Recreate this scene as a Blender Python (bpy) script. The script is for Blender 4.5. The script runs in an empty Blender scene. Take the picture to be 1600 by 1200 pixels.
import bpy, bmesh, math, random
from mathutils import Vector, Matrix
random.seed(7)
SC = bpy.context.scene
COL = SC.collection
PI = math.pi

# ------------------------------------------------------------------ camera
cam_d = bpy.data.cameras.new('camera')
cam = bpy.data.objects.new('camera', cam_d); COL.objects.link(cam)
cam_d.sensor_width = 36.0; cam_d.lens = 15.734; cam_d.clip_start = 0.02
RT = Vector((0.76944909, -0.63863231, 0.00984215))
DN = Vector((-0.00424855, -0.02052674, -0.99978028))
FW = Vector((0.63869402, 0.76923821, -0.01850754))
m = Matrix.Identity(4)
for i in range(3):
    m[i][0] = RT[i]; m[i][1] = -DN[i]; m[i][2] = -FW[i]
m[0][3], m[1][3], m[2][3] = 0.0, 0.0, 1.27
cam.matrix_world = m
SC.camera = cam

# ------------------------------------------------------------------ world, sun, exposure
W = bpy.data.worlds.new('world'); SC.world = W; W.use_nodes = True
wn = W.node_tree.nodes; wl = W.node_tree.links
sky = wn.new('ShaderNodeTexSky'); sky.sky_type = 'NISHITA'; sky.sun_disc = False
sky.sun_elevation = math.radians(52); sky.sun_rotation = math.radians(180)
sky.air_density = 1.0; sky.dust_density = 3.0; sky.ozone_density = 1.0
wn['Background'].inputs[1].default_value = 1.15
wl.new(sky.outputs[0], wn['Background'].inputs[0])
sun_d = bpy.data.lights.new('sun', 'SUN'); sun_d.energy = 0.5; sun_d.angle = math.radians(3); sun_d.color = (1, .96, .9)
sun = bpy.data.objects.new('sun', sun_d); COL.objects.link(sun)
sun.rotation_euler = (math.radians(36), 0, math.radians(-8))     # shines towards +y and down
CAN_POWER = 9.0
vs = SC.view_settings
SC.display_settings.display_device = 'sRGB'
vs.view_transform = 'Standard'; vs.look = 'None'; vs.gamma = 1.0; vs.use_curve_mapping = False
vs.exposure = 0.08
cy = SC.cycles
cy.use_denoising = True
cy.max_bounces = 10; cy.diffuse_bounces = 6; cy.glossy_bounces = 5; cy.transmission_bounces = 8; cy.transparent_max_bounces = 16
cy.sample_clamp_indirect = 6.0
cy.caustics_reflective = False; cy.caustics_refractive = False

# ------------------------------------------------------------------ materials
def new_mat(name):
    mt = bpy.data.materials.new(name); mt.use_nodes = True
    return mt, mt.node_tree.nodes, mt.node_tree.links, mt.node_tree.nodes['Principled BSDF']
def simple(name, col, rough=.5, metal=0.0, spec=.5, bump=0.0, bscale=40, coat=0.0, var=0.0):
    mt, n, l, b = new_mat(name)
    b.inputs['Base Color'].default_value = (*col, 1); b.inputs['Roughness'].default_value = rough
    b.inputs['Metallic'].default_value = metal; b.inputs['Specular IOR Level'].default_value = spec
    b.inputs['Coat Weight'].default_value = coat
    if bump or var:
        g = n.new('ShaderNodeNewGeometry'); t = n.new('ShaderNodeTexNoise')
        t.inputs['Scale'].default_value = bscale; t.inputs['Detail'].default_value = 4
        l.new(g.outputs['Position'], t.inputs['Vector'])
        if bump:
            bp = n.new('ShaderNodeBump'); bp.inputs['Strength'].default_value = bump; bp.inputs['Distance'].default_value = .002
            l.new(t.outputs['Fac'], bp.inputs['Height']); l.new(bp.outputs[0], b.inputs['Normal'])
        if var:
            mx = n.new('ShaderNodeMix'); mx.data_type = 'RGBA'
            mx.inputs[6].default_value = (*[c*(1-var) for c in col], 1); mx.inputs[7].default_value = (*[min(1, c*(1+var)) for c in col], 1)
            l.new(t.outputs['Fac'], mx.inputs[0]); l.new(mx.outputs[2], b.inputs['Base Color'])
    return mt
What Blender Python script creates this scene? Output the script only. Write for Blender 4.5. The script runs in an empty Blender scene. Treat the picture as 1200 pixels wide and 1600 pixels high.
--------
Requirement -
Everything from the first line of the records above to the line containing "PI = math.pi", inclusive, should be repeated exactly; leave out the rest.

Reply to the exercise -
Recreate this scene as a Blender Python (bpy) script. The script is for Blender 4.5. The script runs in an empty Blender scene. Take the picture to be 1600 by 1200 pixels.
import bpy, bmesh, math, random
from mathutils import Vector, Matrix
random.seed(7)
SC = bpy.context.scene
COL = SC.collection
PI = math.pi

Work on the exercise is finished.